# PROVIDED ENTRIES
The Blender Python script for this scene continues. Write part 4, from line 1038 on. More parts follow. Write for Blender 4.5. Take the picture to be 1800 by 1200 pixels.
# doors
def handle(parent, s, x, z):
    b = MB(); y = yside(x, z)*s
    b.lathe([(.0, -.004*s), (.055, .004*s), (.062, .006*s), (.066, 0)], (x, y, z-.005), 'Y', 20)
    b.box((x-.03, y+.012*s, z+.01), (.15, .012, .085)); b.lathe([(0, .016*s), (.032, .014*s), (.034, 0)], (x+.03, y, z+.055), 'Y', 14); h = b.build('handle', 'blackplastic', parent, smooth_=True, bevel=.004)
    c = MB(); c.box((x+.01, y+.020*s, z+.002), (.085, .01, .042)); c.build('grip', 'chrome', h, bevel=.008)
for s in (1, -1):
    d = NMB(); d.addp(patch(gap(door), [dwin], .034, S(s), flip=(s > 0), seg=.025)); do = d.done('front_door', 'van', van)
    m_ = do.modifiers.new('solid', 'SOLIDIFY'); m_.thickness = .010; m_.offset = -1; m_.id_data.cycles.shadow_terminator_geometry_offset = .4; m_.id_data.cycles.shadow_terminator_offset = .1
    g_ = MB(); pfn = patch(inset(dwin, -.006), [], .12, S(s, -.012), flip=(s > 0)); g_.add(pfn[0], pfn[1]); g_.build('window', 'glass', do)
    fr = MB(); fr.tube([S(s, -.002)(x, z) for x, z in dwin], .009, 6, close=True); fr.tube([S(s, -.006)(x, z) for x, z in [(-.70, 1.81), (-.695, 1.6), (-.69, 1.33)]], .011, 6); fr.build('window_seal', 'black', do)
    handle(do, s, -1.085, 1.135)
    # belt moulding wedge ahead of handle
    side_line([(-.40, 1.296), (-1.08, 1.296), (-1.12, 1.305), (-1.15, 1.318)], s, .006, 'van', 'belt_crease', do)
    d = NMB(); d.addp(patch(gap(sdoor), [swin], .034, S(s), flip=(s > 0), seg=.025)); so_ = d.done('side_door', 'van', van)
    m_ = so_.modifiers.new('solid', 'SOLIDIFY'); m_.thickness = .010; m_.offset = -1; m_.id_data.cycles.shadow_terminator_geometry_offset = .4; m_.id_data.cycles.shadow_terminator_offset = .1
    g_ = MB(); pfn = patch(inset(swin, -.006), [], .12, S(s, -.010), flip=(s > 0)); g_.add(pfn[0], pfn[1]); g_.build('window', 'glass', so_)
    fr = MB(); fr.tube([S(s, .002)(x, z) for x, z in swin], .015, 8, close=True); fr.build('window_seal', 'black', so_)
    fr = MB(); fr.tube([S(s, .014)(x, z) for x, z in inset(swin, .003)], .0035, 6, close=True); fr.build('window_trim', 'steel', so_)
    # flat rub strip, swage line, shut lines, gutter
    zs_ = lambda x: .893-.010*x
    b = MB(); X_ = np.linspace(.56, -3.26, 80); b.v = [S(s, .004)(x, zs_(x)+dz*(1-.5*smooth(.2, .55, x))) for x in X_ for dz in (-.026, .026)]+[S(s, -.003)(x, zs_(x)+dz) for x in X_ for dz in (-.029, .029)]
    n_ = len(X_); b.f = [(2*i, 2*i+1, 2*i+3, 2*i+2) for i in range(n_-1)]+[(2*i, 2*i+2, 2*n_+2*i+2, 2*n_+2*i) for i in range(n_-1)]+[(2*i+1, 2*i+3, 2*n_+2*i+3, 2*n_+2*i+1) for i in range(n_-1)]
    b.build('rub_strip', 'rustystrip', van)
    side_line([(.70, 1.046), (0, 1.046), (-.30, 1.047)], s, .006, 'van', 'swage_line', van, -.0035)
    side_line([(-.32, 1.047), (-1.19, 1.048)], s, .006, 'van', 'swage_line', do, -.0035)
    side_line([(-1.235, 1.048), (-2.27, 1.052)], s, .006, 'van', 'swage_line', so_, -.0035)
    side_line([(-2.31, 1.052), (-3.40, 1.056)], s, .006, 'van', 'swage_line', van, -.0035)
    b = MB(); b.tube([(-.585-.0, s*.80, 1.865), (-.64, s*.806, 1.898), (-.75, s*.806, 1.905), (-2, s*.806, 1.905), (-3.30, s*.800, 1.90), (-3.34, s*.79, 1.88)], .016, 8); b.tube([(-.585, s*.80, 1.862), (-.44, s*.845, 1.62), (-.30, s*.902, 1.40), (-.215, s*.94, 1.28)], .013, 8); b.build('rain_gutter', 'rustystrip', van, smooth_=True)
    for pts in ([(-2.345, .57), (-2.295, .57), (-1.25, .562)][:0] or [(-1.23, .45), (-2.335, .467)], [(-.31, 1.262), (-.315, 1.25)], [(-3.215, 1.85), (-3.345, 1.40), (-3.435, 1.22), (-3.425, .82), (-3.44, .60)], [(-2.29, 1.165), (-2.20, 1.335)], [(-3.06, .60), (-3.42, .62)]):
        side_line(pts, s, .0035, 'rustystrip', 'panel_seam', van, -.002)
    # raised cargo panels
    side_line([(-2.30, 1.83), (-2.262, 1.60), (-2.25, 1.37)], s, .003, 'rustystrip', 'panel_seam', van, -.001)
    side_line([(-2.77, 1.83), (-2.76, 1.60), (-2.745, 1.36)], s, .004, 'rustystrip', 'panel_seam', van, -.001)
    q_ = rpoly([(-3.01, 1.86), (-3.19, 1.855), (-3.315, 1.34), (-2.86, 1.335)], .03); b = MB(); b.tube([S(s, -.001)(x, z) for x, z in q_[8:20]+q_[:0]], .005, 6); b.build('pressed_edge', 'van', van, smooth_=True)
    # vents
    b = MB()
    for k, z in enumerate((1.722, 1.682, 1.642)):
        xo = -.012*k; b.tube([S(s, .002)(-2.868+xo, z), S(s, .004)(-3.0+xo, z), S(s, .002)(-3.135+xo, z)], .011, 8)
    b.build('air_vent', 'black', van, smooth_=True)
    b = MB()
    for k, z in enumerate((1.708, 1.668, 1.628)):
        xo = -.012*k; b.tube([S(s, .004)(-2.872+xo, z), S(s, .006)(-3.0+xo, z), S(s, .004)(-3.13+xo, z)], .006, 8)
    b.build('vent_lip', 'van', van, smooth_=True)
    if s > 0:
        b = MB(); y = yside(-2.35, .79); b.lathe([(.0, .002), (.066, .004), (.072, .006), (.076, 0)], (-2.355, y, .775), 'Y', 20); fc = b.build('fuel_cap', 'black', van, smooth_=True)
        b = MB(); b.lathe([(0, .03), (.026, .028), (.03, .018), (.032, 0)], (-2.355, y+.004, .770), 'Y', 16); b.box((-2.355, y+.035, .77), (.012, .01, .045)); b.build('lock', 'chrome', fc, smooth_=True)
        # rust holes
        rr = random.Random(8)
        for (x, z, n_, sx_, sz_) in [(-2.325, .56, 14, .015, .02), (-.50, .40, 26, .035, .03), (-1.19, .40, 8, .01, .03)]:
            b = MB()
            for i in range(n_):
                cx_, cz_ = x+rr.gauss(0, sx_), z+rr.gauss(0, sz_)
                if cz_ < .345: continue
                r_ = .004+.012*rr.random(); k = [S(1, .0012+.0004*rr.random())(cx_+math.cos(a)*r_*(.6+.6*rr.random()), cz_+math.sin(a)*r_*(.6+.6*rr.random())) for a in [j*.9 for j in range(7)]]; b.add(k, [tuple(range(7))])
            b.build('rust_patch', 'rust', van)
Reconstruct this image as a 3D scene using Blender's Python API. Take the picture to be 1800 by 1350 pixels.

# WHAT THE EXERCISE ASKS
All of the lines above need to be given again exactly.

# CORRECT RESPONSE
The Blender Python script for this scene continues. Write part 4, from line 1038 on. More parts follow. Write for Blender 4.5. Take the picture to be 1800 by 1200 pixels.
# doors
def handle(parent, s, x, z):
    b = MB(); y = yside(x, z)*s
    b.lathe([(.0, -.004*s), (.055, .004*s), (.062, .006*s), (.066, 0)], (x, y, z-.005), 'Y', 20)
    b.box((x-.03, y+.012*s, z+.01), (.15, .012, .085)); b.lathe([(0, .016*s), (.032, .014*s), (.034, 0)], (x+.03, y, z+.055), 'Y', 14); h = b.build('handle', 'blackplastic', parent, smooth_=True, bevel=.004)
    c = MB(); c.box((x+.01, y+.020*s, z+.002), (.085, .01, .042)); c.build('grip', 'chrome', h, bevel=.008)
for s in (1, -1):
    d = NMB(); d.addp(patch(gap(door), [dwin], .034, S(s), flip=(s > 0), seg=.025)); do = d.done('front_door', 'van', van)
    m_ = do.modifiers.new('solid', 'SOLIDIFY'); m_.thickness = .010; m_.offset = -1; m_.id_data.cycles.shadow_terminator_geometry_offset = .4; m_.id_data.cycles.shadow_terminator_offset = .1
    g_ = MB(); pfn = patch(inset(dwin, -.006), [], .12, S(s, -.012), flip=(s > 0)); g_.add(pfn[0], pfn[1]); g_.build('window', 'glass', do)
    fr = MB(); fr.tube([S(s, -.002)(x, z) for x, z in dwin], .009, 6, close=True); fr.tube([S(s, -.006)(x, z) for x, z in [(-.70, 1.81), (-.695, 1.6), (-.69, 1.33)]], .011, 6); fr.build('window_seal', 'black', do)
    handle(do, s, -1.085, 1.135)
    # belt moulding wedge ahead of handle
    side_line([(-.40, 1.296), (-1.08, 1.296), (-1.12, 1.305), (-1.15, 1.318)], s, .006, 'van', 'belt_crease', do)
    d = NMB(); d.addp(patch(gap(sdoor), [swin], .034, S(s), flip=(s > 0), seg=.025)); so_ = d.done('side_door', 'van', van)
    m_ = so_.modifiers.new('solid', 'SOLIDIFY'); m_.thickness = .010; m_.offset = -1; m_.id_data.cycles.shadow_terminator_geometry_offset = .4; m_.id_data.cycles.shadow_terminator_offset = .1
    g_ = MB(); pfn = patch(inset(swin, -.006), [], .12, S(s, -.010), flip=(s > 0)); g_.add(pfn[0], pfn[1]); g_.build('window', 'glass', so_)
    fr = MB(); fr.tube([S(s, .002)(x, z) for x, z in swin], .015, 8, close=True); fr.build('window_seal', 'black', so_)
    fr = MB(); fr.tube([S(s, .014)(x, z) for x, z in inset(swin, .003)], .0035, 6, close=True); fr.build('window_trim', 'steel', so_)
    # flat rub strip, swage line, shut lines, gutter
    zs_ = lambda x: .893-.010*x
    b = MB(); X_ = np.linspace(.56, -3.26, 80); b.v = [S(s, .004)(x, zs_(x)+dz*(1-.5*smooth(.2, .55, x))) for x in X_ for dz in (-.026, .026)]+[S(s, -.003)(x, zs_(x)+dz) for x in X_ for dz in (-.029, .029)]
    n_ = len(X_); b.f = [(2*i, 2*i+1, 2*i+3, 2*i+2) for i in range(n_-1)]+[(2*i, 2*i+2, 2*n_+2*i+2, 2*n_+2*i) for i in range(n_-1)]+[(2*i+1, 2*i+3, 2*n_+2*i+3, 2*n_+2*i+1) for i in range(n_-1)]
    b.build('rub_strip', 'rustystrip', van)
    side_line([(.70, 1.046), (0, 1.046), (-.30, 1.047)], s, .006, 'van', 'swage_line', van, -.0035)
    side_line([(-.32, 1.047), (-1.19, 1.048)], s, .006, 'van', 'swage_line', do, -.0035)
    side_line([(-1.235, 1.048), (-2.27, 1.052)], s, .006, 'van', 'swage_line', so_, -.0035)
    side_line([(-2.31, 1.052), (-3.40, 1.056)], s, .006, 'van', 'swage_line', van, -.0035)
    b = MB(); b.tube([(-.585-.0, s*.80, 1.865), (-.64, s*.806, 1.898), (-.75, s*.806, 1.905), (-2, s*.806, 1.905), (-3.30, s*.800, 1.90), (-3.34, s*.79, 1.88)], .016, 8); b.tube([(-.585, s*.80, 1.862), (-.44, s*.845, 1.62), (-.30, s*.902, 1.40), (-.215, s*.94, 1.28)], .013, 8); b.build('rain_gutter', 'rustystrip', van, smooth_=True)
    for pts in ([(-2.345, .57), (-2.295, .57), (-1.25, .562)][:0] or [(-1.23, .45), (-2.335, .467)], [(-.31, 1.262), (-.315, 1.25)], [(-3.215, 1.85), (-3.345, 1.40), (-3.435, 1.22), (-3.425, .82), (-3.44, .60)], [(-2.29, 1.165), (-2.20, 1.335)], [(-3.06, .60), (-3.42, .62)]):
        side_line(pts, s, .0035, 'rustystrip', 'panel_seam', van, -.002)
    # raised cargo panels
    side_line([(-2.30, 1.83), (-2.262, 1.60), (-2.25, 1.37)], s, .003, 'rustystrip', 'panel_seam', van, -.001)
    side_line([(-2.77, 1.83), (-2.76, 1.60), (-2.745, 1.36)], s, .004, 'rustystrip', 'panel_seam', van, -.001)
    q_ = rpoly([(-3.01, 1.86), (-3.19, 1.855), (-3.315, 1.34), (-2.86, 1.335)], .03); b = MB(); b.tube([S(s, -.001)(x, z) for x, z in q_[8:20]+q_[:0]], .005, 6); b.build('pressed_edge', 'van', van, smooth_=True)
    # vents
    b = MB()
    for k, z in enumerate((1.722, 1.682, 1.642)):
        xo = -.012*k; b.tube([S(s, .002)(-2.868+xo, z), S(s, .004)(-3.0+xo, z), S(s, .002)(-3.135+xo, z)], .011, 8)
    b.build('air_vent', 'black', van, smooth_=True)
    b = MB()
    for k, z in enumerate((1.708, 1.668, 1.628)):
        xo = -.012*k; b.tube([S(s, .004)(-2.872+xo, z), S(s, .006)(-3.0+xo, z), S(s, .004)(-3.13+xo, z)], .006, 8)
    b.build('vent_lip', 'van', van, smooth_=True)
    if s > 0:
        b = MB(); y = yside(-2.35, .79); b.lathe([(.0, .002), (.066, .004), (.072, .006), (.076, 0)], (-2.355, y, .775), 'Y', 20); fc = b.build('fuel_cap', 'black', van, smooth_=True)
        b = MB(); b.lathe([(0, .03), (.026, .028), (.03, .018), (.032, 0)], (-2.355, y+.004, .770), 'Y', 16); b.box((-2.355, y+.035, .77), (.012, .01, .045)); b.build('lock', 'chrome', fc, smooth_=True)
        # rust holes
        rr = random.Random(8)
        for (x, z, n_, sx_, sz_) in [(-2.325, .56, 14, .015, .02), (-.50, .40, 26, .035, .03), (-1.19, .40, 8, .01, .03)]:
            b = MB()
            for i in range(n_):
                cx_, cz_ = x+rr.gauss(0, sx_), z+rr.gauss(0, sz_)
                if cz_ < .345: continue
                r_ = .004+.012*rr.random(); k = [S(1, .0012+.0004*rr.random())(cx_+math.cos(a)*r_*(.6+.6*rr.random()), cz_+math.sin(a)*r_*(.6+.6*rr.random())) for a in [j*.9 for j in range(7)]]; b.add(k, [tuple(range(7))])
            b.build('rust_patch', 'rust', van)
Reconstruct this image as a 3D scene using Blender's Python API. Take the picture to be 1800 by 1350 pixels.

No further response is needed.